The problem wasn’t that those officials were trying to deceive reporters ahead of the speech. Rather, the problem was that those officials were themselves deceived — by their boss.
Politico reported yesterday that National Security Adviser H.R. McMaster, Defense Secretary James Mattis, and Secretary of State Rex Tillerson spent weeks making sure that the Article 5 language was included in the remarks, and were blindsided when Trump delivered his speech.
Added a senior White House official, “There was a fully coordinated other speech everybody else had worked on” — and it wasn’t the one Trump gave. “They didn’t know it had been removed,” said a third source of the Trump national security officials on hand for the ceremony. “It was only upon delivery.”
The president appears to have deleted it himself, according to one version making the rounds inside the government…. [T]he episode suggests that what has been portrayed — correctly — as a major rift within the 70-year-old Atlantic alliance is also a significant moment of rupture inside the Trump administration, with the president withholding crucial information from his top national security officials — and then embarrassing them by forcing them to go out in public with awkward, unconvincing, after-the-fact claims that the speech really did amount to a commitment they knew it did not make.

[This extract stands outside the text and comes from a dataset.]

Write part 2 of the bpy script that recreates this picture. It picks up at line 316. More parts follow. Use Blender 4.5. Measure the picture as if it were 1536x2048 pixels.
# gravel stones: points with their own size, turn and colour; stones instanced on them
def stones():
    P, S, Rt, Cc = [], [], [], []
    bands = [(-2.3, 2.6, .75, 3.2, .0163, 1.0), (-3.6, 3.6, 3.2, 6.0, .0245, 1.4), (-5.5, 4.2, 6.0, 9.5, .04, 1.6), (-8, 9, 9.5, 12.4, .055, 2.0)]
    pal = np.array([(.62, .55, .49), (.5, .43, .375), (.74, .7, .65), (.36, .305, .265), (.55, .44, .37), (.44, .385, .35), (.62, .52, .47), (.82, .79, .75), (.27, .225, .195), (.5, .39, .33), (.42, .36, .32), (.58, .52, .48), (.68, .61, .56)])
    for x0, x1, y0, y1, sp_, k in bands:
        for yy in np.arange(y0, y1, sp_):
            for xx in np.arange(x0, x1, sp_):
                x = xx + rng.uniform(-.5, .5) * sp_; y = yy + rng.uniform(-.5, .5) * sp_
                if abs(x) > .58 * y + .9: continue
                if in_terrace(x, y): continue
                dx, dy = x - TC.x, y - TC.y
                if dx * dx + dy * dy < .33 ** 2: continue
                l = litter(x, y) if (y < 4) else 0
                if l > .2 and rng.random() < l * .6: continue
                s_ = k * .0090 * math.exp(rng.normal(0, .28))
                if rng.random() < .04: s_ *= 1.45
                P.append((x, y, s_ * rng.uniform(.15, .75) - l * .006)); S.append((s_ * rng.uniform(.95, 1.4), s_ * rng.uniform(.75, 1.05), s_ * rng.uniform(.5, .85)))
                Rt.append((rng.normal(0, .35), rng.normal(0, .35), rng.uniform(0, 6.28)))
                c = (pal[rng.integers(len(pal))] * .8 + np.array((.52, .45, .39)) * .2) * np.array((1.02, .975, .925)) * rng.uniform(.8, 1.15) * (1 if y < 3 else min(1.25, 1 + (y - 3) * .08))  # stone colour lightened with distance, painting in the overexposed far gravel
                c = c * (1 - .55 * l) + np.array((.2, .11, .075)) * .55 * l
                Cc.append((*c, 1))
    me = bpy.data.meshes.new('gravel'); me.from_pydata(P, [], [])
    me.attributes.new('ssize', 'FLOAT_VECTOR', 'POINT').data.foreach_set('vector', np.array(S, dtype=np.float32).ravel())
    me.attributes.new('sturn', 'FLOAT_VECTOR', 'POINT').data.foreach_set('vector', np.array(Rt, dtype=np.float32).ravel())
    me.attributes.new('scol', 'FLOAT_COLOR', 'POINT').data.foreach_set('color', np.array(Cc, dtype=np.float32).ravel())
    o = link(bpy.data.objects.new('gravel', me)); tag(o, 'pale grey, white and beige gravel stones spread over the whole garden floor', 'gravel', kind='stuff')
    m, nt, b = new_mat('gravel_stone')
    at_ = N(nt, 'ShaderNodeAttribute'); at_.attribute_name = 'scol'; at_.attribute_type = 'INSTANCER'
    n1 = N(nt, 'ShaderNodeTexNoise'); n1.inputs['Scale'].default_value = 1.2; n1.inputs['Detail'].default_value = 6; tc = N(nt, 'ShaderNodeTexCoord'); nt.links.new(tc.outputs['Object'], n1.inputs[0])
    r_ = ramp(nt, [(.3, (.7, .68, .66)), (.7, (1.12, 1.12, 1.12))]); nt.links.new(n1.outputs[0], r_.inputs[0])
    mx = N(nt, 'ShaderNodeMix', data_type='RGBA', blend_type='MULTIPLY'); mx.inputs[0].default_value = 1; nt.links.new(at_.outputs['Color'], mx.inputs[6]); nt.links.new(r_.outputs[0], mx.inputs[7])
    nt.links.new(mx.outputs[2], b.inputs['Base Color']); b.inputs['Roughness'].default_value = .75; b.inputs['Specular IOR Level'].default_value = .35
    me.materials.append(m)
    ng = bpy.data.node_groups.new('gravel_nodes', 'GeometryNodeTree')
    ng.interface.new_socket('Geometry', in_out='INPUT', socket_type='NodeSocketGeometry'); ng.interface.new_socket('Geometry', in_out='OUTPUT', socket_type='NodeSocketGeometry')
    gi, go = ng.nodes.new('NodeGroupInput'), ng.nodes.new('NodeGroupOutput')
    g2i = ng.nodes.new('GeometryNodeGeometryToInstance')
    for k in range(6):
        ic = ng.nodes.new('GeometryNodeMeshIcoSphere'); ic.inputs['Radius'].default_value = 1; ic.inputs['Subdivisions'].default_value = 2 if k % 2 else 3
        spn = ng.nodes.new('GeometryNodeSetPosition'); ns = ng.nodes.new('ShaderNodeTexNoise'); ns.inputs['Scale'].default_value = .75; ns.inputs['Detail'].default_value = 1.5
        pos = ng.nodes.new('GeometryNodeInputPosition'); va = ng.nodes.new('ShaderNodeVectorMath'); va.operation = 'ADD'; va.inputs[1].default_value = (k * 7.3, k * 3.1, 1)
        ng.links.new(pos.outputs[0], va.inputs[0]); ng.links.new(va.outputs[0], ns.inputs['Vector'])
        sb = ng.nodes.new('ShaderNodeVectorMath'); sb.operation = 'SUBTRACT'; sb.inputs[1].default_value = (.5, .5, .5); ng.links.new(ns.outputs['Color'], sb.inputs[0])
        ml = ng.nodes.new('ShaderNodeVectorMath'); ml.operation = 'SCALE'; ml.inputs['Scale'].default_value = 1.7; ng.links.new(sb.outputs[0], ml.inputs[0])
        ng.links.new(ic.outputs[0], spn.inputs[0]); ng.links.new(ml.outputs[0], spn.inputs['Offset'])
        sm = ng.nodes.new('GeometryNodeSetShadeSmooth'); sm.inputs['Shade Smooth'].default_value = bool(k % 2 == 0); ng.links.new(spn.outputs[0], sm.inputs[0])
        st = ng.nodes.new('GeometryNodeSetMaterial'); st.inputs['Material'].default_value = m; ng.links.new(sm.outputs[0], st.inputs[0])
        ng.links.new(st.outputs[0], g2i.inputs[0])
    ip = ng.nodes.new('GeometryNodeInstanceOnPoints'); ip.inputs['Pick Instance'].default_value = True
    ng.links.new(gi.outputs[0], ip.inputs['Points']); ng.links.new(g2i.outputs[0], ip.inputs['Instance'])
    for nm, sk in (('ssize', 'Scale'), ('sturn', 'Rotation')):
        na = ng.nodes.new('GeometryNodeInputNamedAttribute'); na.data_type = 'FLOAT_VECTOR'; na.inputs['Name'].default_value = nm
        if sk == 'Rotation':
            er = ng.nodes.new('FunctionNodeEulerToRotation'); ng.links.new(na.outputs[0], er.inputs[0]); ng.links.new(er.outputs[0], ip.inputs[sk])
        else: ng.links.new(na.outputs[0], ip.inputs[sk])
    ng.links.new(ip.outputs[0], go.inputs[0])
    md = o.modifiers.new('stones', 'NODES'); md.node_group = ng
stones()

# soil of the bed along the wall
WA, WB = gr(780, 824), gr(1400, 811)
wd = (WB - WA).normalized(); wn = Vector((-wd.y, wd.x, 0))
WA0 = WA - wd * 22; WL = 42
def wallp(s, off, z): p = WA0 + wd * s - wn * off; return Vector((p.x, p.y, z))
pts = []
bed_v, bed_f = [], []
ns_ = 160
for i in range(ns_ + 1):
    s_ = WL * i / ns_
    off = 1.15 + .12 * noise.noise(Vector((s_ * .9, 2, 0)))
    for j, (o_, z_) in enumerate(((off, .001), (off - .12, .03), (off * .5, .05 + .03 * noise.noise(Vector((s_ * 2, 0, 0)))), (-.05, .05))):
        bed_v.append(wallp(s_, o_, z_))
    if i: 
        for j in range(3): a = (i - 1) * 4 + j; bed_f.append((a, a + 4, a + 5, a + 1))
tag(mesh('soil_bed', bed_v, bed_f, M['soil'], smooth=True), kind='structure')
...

According to Politico‘s reporting, McMaster, Mattis, and Tillerson — nicknamed “MM&T” — initially had to lobby just to get an advanced look at the speech, then invested considerable effort into changing it. The president then altered the remarks MM&T had worked on “without consulting or even informing them in advance of the change.”
The result is NATO members that are no longer sure it can trust the alliance’s most dominant member, and an administration burdened by unprecedented dysfunction that undermines its ability to implement a coherent foreign policy.